I get the error ERROR: Cannot locate specified Dockerfile: ./docker/service1/Dockerfile Which is a service from repo2

These commands run fine with just one file specified and only one set of services are "not found" (repo2's). I assume that the first file is therefore setting the context of compose, is there a way I can tell compose not to do this?

The documentation for the docker-compose -f option notes:

When you use multiple Compose files, all paths in the files are relative to the first configuration file specified with -f .

Practically, this probably means all of the Compose files need to be in the same directory. If you have a file that really has no host paths at all (neither a build: context directory nor volumes: bind mounts) it could in principle be somewhere else, but IME this is pretty unusual.

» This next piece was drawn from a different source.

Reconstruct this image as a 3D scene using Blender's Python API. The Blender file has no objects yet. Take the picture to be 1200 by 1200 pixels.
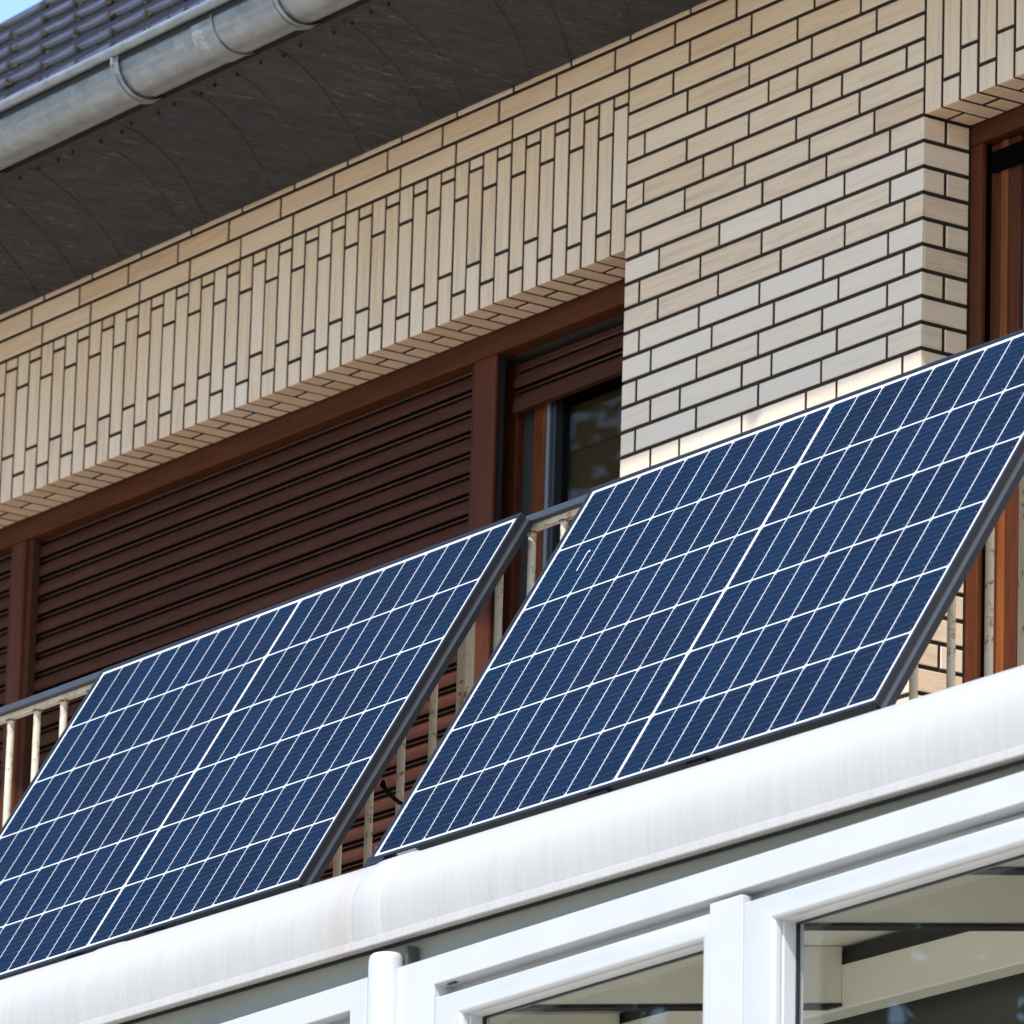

For the setup you describe, it might be more practical to launch the separate projects separately:

(cd repo1 && docker-compose up --build -d)
(cd repo2 && docker-compose up --build -d)

A more typical use of multiple Compose files is to provide options split across several files; for example, a base file that specifies image names and an override file that provides developer-oriented features like publishing database ports and building images from source. Share Compose configurations between files and projects describes this use case a little more. That page similarly comments:

Tracking which fragment of a service is relative to which path is difficult and confusing, so to keep paths easier to understand, all paths must be defined relative to the base file.

In short: it's an intentional feature of Compose that all path references in all Compose files are relative to the location of the first file, regardless of the location of the file that contains the path reference, and there's not an override option for it.